Directive
Take each line that has the word "bscale" and return it.

(Items listed in a dataset)
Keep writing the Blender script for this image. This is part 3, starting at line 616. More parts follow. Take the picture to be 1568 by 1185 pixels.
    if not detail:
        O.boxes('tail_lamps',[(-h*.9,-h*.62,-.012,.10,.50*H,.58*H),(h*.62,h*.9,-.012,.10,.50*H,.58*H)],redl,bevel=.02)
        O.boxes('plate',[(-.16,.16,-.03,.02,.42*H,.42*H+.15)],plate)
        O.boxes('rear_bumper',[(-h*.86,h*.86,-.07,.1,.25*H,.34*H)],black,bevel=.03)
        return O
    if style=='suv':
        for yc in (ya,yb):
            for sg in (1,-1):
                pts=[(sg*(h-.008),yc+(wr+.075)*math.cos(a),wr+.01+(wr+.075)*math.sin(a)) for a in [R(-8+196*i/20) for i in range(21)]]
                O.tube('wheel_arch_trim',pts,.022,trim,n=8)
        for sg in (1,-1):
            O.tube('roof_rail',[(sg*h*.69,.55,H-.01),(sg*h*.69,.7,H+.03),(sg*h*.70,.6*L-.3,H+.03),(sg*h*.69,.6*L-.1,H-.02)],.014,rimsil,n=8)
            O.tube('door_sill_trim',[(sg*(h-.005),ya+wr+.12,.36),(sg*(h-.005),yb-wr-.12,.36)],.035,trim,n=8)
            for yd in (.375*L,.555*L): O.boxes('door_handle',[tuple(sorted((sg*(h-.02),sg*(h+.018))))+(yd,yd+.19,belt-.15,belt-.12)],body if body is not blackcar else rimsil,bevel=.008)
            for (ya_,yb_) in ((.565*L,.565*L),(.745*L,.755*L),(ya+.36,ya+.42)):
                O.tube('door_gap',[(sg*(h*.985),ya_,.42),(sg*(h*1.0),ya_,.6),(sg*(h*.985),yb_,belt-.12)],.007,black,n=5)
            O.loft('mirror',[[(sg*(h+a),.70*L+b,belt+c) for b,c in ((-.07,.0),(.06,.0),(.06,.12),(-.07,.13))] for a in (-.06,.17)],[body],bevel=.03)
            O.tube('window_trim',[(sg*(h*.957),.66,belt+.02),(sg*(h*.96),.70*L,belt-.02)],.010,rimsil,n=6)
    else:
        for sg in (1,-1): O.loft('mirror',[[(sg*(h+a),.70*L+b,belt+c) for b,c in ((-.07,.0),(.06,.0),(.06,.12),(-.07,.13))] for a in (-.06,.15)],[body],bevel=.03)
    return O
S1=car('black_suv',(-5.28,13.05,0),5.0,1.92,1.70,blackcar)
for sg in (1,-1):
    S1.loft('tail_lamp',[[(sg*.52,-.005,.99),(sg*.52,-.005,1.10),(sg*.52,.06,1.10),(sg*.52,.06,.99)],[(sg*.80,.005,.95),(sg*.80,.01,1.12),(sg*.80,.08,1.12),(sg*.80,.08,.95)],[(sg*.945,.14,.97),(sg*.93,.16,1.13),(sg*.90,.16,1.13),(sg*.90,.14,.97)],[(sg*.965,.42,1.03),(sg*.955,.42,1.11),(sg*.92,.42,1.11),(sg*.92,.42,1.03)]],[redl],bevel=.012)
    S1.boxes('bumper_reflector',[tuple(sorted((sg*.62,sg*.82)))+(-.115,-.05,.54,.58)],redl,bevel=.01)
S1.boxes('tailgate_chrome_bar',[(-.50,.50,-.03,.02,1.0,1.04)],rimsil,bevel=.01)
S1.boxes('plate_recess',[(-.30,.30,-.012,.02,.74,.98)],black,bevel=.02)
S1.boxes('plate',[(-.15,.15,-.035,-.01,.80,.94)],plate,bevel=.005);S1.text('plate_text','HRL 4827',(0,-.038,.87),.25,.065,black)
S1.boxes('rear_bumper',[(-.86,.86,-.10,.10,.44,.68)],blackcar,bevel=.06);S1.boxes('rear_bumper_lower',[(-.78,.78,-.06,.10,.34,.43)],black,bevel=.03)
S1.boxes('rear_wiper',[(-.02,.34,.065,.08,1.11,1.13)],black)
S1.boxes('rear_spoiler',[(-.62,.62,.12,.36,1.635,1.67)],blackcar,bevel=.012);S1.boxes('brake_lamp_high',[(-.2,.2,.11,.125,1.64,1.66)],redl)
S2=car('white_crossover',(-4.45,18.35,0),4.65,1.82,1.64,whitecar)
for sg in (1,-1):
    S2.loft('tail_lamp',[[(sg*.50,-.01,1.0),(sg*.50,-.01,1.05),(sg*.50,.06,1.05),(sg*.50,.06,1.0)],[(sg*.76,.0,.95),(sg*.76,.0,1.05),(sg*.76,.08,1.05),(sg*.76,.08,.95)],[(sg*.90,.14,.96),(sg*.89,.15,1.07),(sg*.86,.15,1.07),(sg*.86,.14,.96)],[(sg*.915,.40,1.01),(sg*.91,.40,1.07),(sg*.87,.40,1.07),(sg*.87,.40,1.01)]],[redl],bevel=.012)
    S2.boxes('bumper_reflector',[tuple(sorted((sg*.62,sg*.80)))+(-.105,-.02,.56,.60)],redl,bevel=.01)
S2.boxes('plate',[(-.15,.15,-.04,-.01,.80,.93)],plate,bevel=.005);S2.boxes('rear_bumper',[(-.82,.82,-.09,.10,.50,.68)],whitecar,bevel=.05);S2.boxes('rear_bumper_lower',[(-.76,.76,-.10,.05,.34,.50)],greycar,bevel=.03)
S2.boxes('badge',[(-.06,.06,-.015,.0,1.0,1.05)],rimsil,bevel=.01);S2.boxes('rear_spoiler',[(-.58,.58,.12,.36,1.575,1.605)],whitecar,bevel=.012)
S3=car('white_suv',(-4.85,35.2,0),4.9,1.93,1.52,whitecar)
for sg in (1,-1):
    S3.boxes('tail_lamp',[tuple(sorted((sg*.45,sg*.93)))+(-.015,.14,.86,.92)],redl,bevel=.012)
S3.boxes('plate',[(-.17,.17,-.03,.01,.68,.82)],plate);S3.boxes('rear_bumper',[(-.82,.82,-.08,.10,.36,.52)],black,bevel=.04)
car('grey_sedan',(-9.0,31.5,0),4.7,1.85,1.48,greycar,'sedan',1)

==

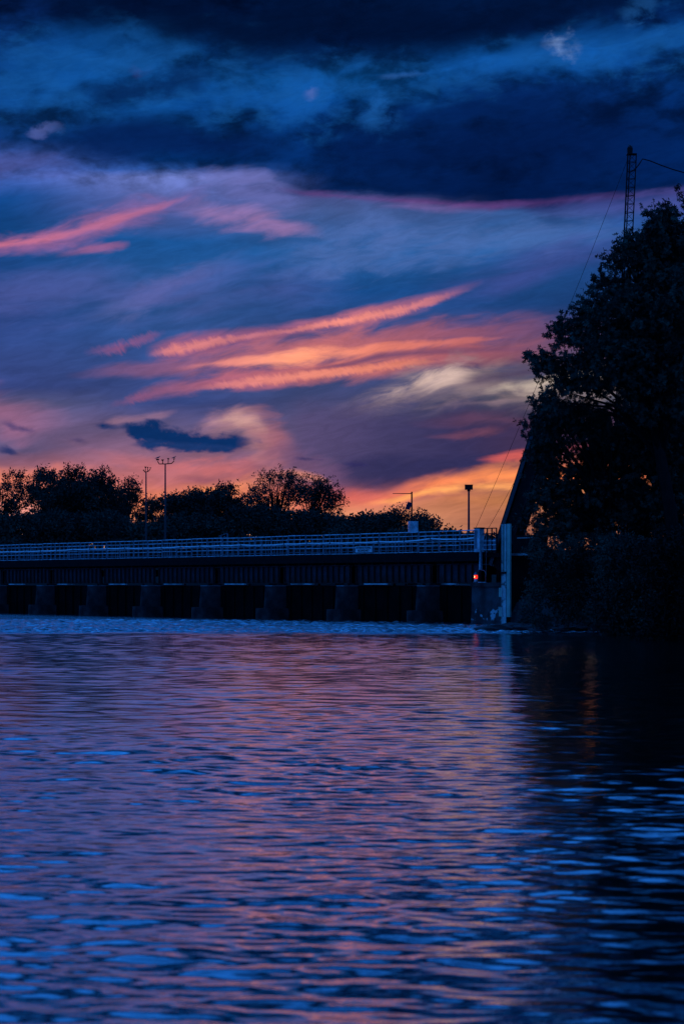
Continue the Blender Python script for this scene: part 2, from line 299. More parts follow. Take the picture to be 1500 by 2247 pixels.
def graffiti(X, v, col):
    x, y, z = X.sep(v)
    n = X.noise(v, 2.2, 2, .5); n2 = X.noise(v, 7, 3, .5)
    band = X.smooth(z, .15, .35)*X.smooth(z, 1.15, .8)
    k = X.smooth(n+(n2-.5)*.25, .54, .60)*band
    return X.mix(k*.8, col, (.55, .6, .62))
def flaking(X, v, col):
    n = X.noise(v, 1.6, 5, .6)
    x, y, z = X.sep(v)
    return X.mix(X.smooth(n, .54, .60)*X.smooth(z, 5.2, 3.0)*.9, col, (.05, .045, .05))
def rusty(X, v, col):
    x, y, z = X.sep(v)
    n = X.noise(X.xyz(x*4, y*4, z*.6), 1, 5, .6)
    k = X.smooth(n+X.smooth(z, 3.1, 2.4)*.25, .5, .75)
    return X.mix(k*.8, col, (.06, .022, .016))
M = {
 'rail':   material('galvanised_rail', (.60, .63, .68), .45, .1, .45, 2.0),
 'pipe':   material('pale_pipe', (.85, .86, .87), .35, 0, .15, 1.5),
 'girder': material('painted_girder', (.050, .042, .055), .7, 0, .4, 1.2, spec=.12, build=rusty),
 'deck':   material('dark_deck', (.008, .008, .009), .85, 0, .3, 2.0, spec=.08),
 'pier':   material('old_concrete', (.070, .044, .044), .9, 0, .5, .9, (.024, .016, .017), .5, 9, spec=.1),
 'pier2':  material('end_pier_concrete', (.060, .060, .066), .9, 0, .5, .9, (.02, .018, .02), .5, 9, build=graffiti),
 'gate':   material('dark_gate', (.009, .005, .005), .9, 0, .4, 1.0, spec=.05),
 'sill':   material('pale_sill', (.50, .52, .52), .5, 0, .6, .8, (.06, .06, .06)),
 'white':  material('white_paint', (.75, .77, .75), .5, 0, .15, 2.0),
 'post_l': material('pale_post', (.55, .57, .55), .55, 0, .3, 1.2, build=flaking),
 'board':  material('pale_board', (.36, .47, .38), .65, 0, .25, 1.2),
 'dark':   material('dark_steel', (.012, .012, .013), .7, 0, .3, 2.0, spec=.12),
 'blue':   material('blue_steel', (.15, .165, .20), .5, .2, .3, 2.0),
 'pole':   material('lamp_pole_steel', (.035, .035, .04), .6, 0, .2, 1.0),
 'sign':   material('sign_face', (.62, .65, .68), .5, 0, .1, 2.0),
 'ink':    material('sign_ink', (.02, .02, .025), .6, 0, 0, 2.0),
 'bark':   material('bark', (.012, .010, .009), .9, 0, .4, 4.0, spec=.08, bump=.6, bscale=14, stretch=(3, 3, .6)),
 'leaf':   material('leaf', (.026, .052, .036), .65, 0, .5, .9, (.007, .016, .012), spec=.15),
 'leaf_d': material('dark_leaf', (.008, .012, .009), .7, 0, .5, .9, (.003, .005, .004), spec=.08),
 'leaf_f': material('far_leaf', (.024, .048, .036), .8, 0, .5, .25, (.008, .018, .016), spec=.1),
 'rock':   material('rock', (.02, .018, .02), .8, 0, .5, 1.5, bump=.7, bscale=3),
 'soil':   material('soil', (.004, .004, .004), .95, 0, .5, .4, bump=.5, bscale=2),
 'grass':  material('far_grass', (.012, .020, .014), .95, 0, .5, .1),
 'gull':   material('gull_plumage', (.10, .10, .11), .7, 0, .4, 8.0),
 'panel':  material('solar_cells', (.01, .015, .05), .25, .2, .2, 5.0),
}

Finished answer
 'bark':   material('bark', (.012, .010, .009), .9, 0, .4, 4.0, spec=.08, bump=.6, bscale=14, stretch=(3, 3, .6)),
 'rock':   material('rock', (.02, .018, .02), .8, 0, .5, 1.5, bump=.7, bscale=3),
 'soil':   material('soil', (.004, .004, .004), .95, 0, .5, .4, bump=.5, bscale=2),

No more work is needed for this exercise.